En esto se especializó el primer catalanismo político: crear sentimientos de ofensa en los catalanes, que luego servían para reclamar en Madrid beneficios políticos. Y como lo recibido no se correspondía a las expectativas, siempre exageradas, el agravio aumentaba y el arma política se recargaba. Los Gobiernos en Madrid habían creído calmar al nacionalismo con ciertas concesiones pero, sigue Samaruc:

“Los triunfos que significaban tales concesiones, en vez de obrar como sedativos, producían en los regionalistas el efecto de enérgicos estimulantes”.

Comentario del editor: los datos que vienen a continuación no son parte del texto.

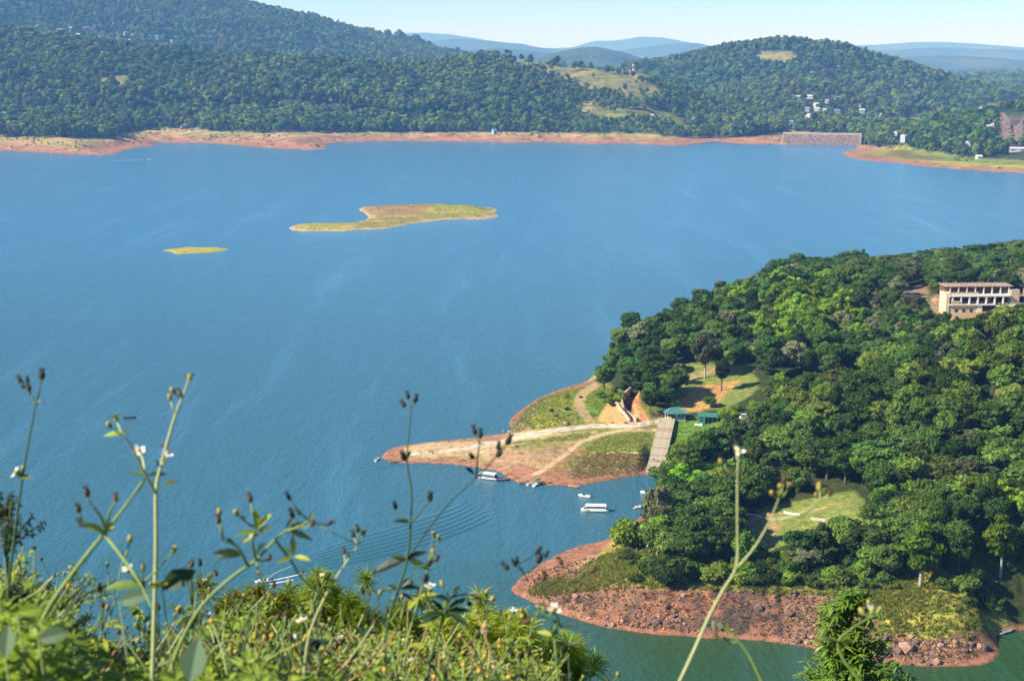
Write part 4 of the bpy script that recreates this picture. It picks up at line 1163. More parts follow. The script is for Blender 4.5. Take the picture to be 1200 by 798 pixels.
# ---- pavilion with hipped green roof
def pavilion():
    x, y, z = ground_at(791, 491)
    root = tag(empty('pavilion', (x, y, z), 0.1), 'small pavilion with a hipped green roof at the head of the ramp', 'pavilion')
    mb = MB(); mb.box((0, 0, -0.2), (7.6, 5.4, 1.0), M_CONC); mb.build('floor', root)
    for px_, py_ in ((-3.5, -2.4), (0, -2.4), (3.5, -2.4), (-3.5, 2.4), (0, 2.4), (3.5, 2.4)):
        m = MB(); m.box((px_, py_, 1.65), (0.22, 0.22, 2.7), M_WHITE); m.build('post', root)
    m = MB(); m.box((1.9, -0.2, 1.55), (3.0, 4.4, 2.5), M_BLUEW); w = m.build('wall', root)
    for k in (-0.75, 0.75):
        m = MB(); m.box((1.9 + k, -2.43, 1.8), (0.95, 0.06, 1.4), M_GLASS); m.box((1.9 + k, -2.47, 1.8), (0.08, 0.05, 1.5), M_WHITE); m.build('window', w)
    m = MB()
    w2, d2 = 4.7, 3.5
    m.add([(-w2, -d2, 2.95), (w2, -d2, 2.95), (w2, d2, 2.95), (-w2, d2, 2.95), (-1.6, 0, 4.7), (1.6, 0, 4.7)], [(0, 1, 5, 4), (1, 2, 5), (2, 3, 4, 5), (3, 0, 4), (3, 2, 1, 0)], M_GREENROOF)
    for e in (((-w2, -d2, 2.95), (-1.6, 0, 4.7)), ((w2, -d2, 2.95), (1.6, 0, 4.7)), ((-1.6, 0, 4.7), (1.6, 0, 4.7))):
        m.bar(Vector(e[0]) + Vector((0, 0, .08)), Vector(e[1]) + Vector((0, 0, .08)), 0.22, 0.14, M_BLUEW)
    m.build('roof', root)
    x2, y2, z2 = ground_at(779, 489)
    f = tag(empty('fence', (x2, y2, z2)), 'dark maroon fence beside the pavilion at the ramp head', 'fence')
    mb = MB(); mb.box((0, 0, 1.1), (5.6, 0.08, 0.10), M_MAROON); mb.box((0, 0, 0.4), (5.6, 0.08, 0.10), M_MAROON); mb.build('rail', f)
    pm = MB().box((0, 0, 0.6), (0.22, 0.06, 1.5), M_MAROON).mesh('board')
    for k in range(18):
        o = link('board', pm, f); o.location = (-2.7 + k * 0.317, -0.08, 0)
pavilion()
def shed():
    x, y, z = ground_at(828, 496)
    root = tag(empty('shed', (x, y, z), -0.12), 'green-walled shed with a flat green roof right of the pavilion', 'shed')
    m = MB(); m.box((-1.9, 0, 1.3), (2.6, 4.0, 3.4), M_GREENW); w = m.build('wall', root)
    m = MB(); m.box((-1.9, -2.04, 1.5), (0.8, 0.06, 0.9), M_GLASS); m.build('window', w)
    m = MB(); m.box((1.6, 0.6, 1.1), (4.4, 3.0, 3.0), M_DARKIN); m.build('rear_room', root)
    m = MB(); m.add([(-3.5, -2.4, 3.05), (4.3, -1.9, 2.85), (4.3, 2.6, 3.45), (-3.5, 2.6, 3.45), (-3.5, -2.4, 3.2), (4.3, -1.9, 3.0), (4.3, 2.6, 3.6), (-3.5, 2.6, 3.6)],
                    [(3, 2, 1, 0), (4, 5, 6, 7), (0, 1, 5, 4), (1, 2, 6, 5), (2, 3, 7, 6), (3, 0, 4, 7)], M_GREENROOF); m.build('roof', root)
    pm = MB().box((0, 0, 1.3), (0.16, 0.16, 3.2), M_GREENW).mesh('post')
    for k in (0.6, 2.2, 3.9):
        o = link('post', pm, root); o.location = (k, -1.5, 0)
    x, y, z = ground_at(819, 499)
    m = MB(); m.box((0, 0, 0.3), (3.4, 1.1, 0.55), M_WHITE, M=Matrix.Rotation(-0.5, 3, 'Z')); m.box((0.9, -0.6, 0.75), (1.0, 1.0, 0.4), M_WHITE, M=Matrix.Rotation(-0.5, 3, 'Z'))
    o = m.build('stacked_slabs'); o.location = (x, y, z); tag(o, 'white slabs stacked at the corner of the green shed', 'slabs')
shed()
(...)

Tras ocho décadas de escribirse estas líneas se comprueba que son de una actualidad tremenda. Los que en Madrid, al iniciarse la transición democrática, soñaban que concediendo el Estatuto de Autonomía a Cataluña, apaciguarían el sentimiento nacionalista, lo único que consiguieron es que se incrementara. Y el primer Estatuto, con los años, ya no se vio como un beneficio para Cataluña, sino como un corsé opresor. Por eso había que hacer otro. Cada vez que el Gobierno nacional ha concedido el traspaso de una competencia al Gobierno autónomo, éste nunca ha quedado satisfecho y ha iniciado la siguiente reivindicación. Se puede concluir que, aunque en el inicio de la Lliga una parte importante de sus integrantes ni siquiera eran nacionalistas y las reivindicaciones y discursos anti-castellanos eran pura estrategia política, con el tiempo, ellos mismos se embebieron de sus discursos y acabaron convencidos de sus calculadas mentiras. Lo peor es que arrastraron en su ensimismamiento a una parte de la opinión pública catalana que acabó engendrando un sentimiento de aversión primero a Madrid, luego a Castilla y, ahora, a España. Para Samaruc, en la obra antes citada, nada más nacer el catalanismo político, moría el catalanismo puro e ideal de los inicios que no había salido, ni querido salir, del ámbito literario y cultural:

“La fecha de constitución de la Lliga Regionalista señaló el punto inicial de la degeneración del catalanismo doctrinario. El bardo romántico y soñador se convirtió en un especulador maquiavélico; el anhelo noble, en ambición bastarda; el destierro austero, en inmoral intervención de la cosa pública. En aras del egoísmo se sacrificó el amor a la patria y se fomentó una política anti-española, no como resultante de un odio, pero sí de un cálculo”.

Pero este discurso calculado y demagógico llevó finalmente al odio. Y no hay peor odio que el que no se puede objetivar y racionalizar. Éste es el drama del nacionalismo actual: sabe que odia, pero no sabe por qué odia.